O’Brien doesn’t limit her barbs to conservative media coverage. Battaglio notes that she frequently berates New York Times and CNN for headlines and takes that she believes normalize Trump’s often unpresidential behavior (the term “racially insensitive” to describe racist statements is a particular target).

O’Brien is quite familiar with CNN. She spent a decade at the network, leaving in 2013 after not having her contract renewed. Prior to her run at CNN, she spent 12 years at NBC News/MSNBC (1991-2003).

O’Brien has kept busy since leaving CNN seven years ago, and not just on Twitter. During an interview with TVNewser last May, she told us about her work as anchor of Matter of Fact with Soledad O’Brien, a Sunday show that’s syndicated by Hearst Television. O’Brien is also a correspondent for HBO’s Real Sports, moderated a BET town hall last June and runs a production company, Starfish Media, that’s dedicated to nonfiction programming and branded content.

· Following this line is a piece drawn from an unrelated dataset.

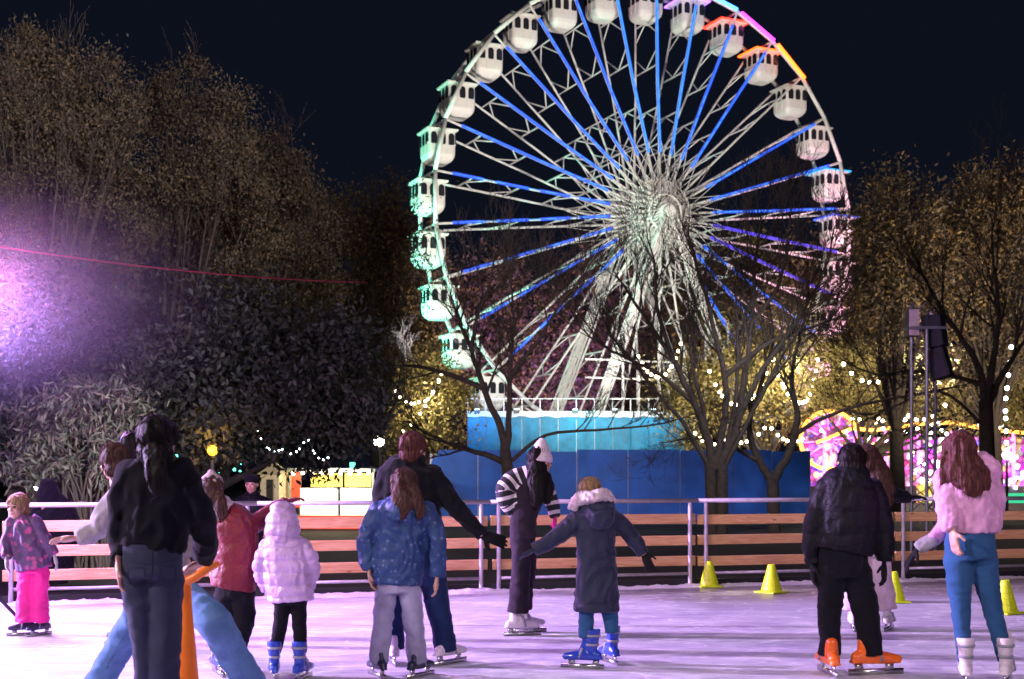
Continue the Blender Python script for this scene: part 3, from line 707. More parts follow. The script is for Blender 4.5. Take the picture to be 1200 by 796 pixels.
def ice():
    m, nt, b = new_mat('skated_ice'); N, L = nt.nodes, nt.links
    tc = N.new('ShaderNodeTexCoord'); V = tc.outputs['Object']
    def nzn(scale, det=5, vec=None, rough=.6):
        n = N.new('ShaderNodeTexNoise'); n.inputs['Scale'].default_value = scale; n.inputs['Detail'].default_value = det; n.inputs['Roughness'].default_value = rough
        L.new(vec or V, n.inputs['Vector']); return n.outputs['Fac']
    def ramp(fac, p0, p1, c0=(0, 0, 0), c1=(1, 1, 1)):
        r = N.new('ShaderNodeValToRGB'); r.color_ramp.elements[0].position = p0; r.color_ramp.elements[1].position = p1
        r.color_ramp.elements[0].color = (*c0, 1); r.color_ramp.elements[1].color = (*c1, 1); L.new(fac, r.inputs['Fac']); return r.outputs['Color']
    def cuts(rot, sx, sy, scale, width):
        m_ = N.new('ShaderNodeMapping'); m_.inputs['Rotation'].default_value = (0, 0, rot); m_.inputs['Scale'].default_value = (sx, sy, 1); L.new(V, m_.inputs['Vector'])
        w_ = N.new('ShaderNodeTexNoise'); w_.inputs['Scale'].default_value = .9; L.new(m_.outputs['Vector'], w_.inputs['Vector'])
        a_ = N.new('ShaderNodeVectorMath'); L.new(m_.outputs['Vector'], a_.inputs[0]); L.new(w_.outputs['Color'], a_.inputs[1])
        v_ = N.new('ShaderNodeTexVoronoi'); v_.feature = 'DISTANCE_TO_EDGE'; v_.inputs['Scale'].default_value = scale; L.new(a_.outputs['Vector'], v_.inputs['Vector'])
        r_ = N.new('ShaderNodeValToRGB'); r_.color_ramp.elements[0].color = (1, 1, 1, 1); r_.color_ramp.elements[1].color = (0, 0, 0, 1); r_.color_ramp.elements[1].position = width
        L.new(v_.outputs['Distance'], r_.inputs['Fac']); return r_.outputs['Color']
    # wet bare ice near the barrier, frosted and scratched elsewhere
    sp = N.new('ShaderNodeSeparateXYZ'); L.new(V, sp.inputs[0])
    ma = N.new('ShaderNodeMath'); ma.operation = 'MULTIPLY_ADD'; L.new(sp.outputs['X'], ma.inputs[0]); ma.inputs[1].default_value = -.285; ma.inputs[2].default_value = -15.76
    ad = N.new('ShaderNodeMath'); ad.operation = 'ADD'; L.new(ma.outputs[0], ad.inputs[0]); L.new(sp.outputs['Y'], ad.inputs[1])   # -distance to the barrier
    ax = N.new('ShaderNodeMapRange'); L.new(sp.outputs['X'], ax.inputs['Value']); ax.inputs['From Min'].default_value = 0.2; ax.inputs['From Max'].default_value = 2.2
    ax.inputs['To Min'].default_value = .0; ax.inputs['To Max'].default_value = 2.2
    sm = N.new('ShaderNodeMath'); sm.operation = 'ADD'; L.new(ad.outputs[0], sm.inputs[0]); L.new(ax.outputs['Result'], sm.inputs[1])
    n1 = nzn(1.1, 4); ns = N.new('ShaderNodeMath'); ns.operation = 'MULTIPLY_ADD'; L.new(n1, ns.inputs[0]); ns.inputs[1].default_value = 1.6; L.new(sm.outputs[0], ns.inputs[2])
    wr = N.new('ShaderNodeMapRange'); L.new(ns.outputs[0], wr.inputs['Value']); wr.inputs['From Min'].default_value = .25; wr.inputs['From Max'].default_value = 1.5
    wet = wr.outputs['Result']
    mp = N.new('ShaderNodeMapping'); mp.inputs['Rotation'].default_value = (0, 0, .35); mp.inputs['Scale'].default_value = (.5, 6, 1); L.new(V, mp.inputs['Vector'])
    scr = nzn(5, 8, mp.outputs['Vector'], .75); snow = nzn(2.2, 8, None, .7)
    mp2 = N.new('ShaderNodeMapping'); mp2.inputs['Rotation'].default_value = (0, 0, -.55); mp2.inputs['Scale'].default_value = (.4, 9, 1); L.new(V, mp2.inputs['Vector'])
    scr2 = nzn(7, 6, mp2.outputs['Vector'], .8)
    c = N.new('ShaderNodeMix'); c.data_type = 'RGBA'; L.new(ramp(scr, .40, .62), c.inputs['Factor']); c.inputs['A'].default_value = (.40, .40, .47, 1); c.inputs['B'].default_value = (.72, .72, .76, 1)
    c2 = N.new('ShaderNodeMix'); c2.data_type = 'RGBA'; L.new(ramp(snow, .50, .68), c2.inputs['Factor']); L.new(c.outputs['Result'], c2.inputs['A']); c2.inputs['B'].default_value = (.84, .84, .85, 1)
    c3 = N.new('ShaderNodeMix'); c3.data_type = 'RGBA'; L.new(ramp(scr2, .60, .66), c3.inputs['Factor']); L.new(c2.outputs['Result'], c3.inputs['A']); c3.inputs['B'].default_value = (.88, .88, .9, 1)
    c4 = N.new('ShaderNodeMix'); c4.data_type = 'RGBA'; L.new(wet, c4.inputs['Factor']); L.new(c3.outputs['Result'], c4.inputs['A']); c4.inputs['B'].default_value = (.22, .19, .21, 1)
    last = c4.outputs['Result']; cutsum = None
    for (rot, sx, sy, sc_, wd, amt) in ((.3, .35, 1.6, 1.6, .018, .85), (-.5, .30, 1.5, 1.9, .016, .8), (1.0, .5, 1.3, 1.2, .012, .7), (.05, .22, 2.2, 1.7, .028, .5), (-.25, .3, 1.8, 2.6, .026, .35)):
        k = cuts(rot, sx, sy, sc_, wd); f_ = N.new('ShaderNodeMath'); f_.operation = 'MULTIPLY'; L.new(k, f_.inputs[0]); f_.inputs[1].default_value = amt
        cm = N.new('ShaderNodeMix'); cm.data_type = 'RGBA'; L.new(f_.outputs[0], cm.inputs['Factor']); L.new(last, cm.inputs['A']); cm.inputs['B'].default_value = (.92, .92, .94, 1) if wd < .025 else (.34, .34, .40, 1); last = cm.outputs['Result']
        if cutsum is None: cutsum = k
    L.new(last, b.inputs['Base Color'])
    rr = N.new('ShaderNodeMix'); L.new(wet, rr.inputs['Factor']); rr.inputs[2].default_value = .42; rr.inputs[3].default_value = .16
    rs = N.new('ShaderNodeMath'); rs.operation = 'MULTIPLY_ADD'; L.new(scr, rs.inputs[0]); rs.inputs[1].default_value = .25; L.new(rr.outputs[0], rs.inputs[2]); 
    L.new(rs.outputs[0], b.inputs['Roughness'])
    bs = N.new('ShaderNodeMath'); bs.operation = 'ADD'; L.new(scr, bs.inputs[0]); L.new(scr2, bs.inputs[1])
    fine = nzn(60, 4); b2 = N.new('ShaderNodeMath'); b2.operation = 'MULTIPLY_ADD'; L.new(fine, b2.inputs[0]); b2.inputs[1].default_value = .5; L.new(bs.outputs[0], b2.inputs[2])
    bp = N.new('ShaderNodeBump'); bp.inputs['Strength'].default_value = .5; bp.inputs['Distance'].default_value = .012; L.new(b2.outputs[0], bp.inputs['Height']); L.new(bp.outputs['Normal'], b.inputs['Normal'])
    a, c_ = fence_pt(-9, .05), fence_pt(18, .05)
    mb = MB(); mb.add([(a.x, a.y, 0), (c_.x, c_.y, 0), (c_.x + 1, -8, 0), (a.x - 1, -8, 0)], [(3, 2, 1, 0)])
    tag(mb.build('ice', m), kind='structure')
ice()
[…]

She told the L.A. Times that she’s set to launch a limited true crime podcast for Luminary, and recently pitched a scripted series to Empire creator Lee Daniels that is inspired by her experiences as a TV news anchor.

Does O’Brien want to get back into the cable news space?

“I loved anchoring, but I would not want to do that now,” said O’Brien, who has two daughters, ages 19 and 18, and 15-year-old twin boys with her investment banker husband Brad Raymond. “It’s very hard to sustain, it’s exhausting and you’re never around. I mean, I was never, ever class mom on anything for my older daughters, who remind me of it constantly.”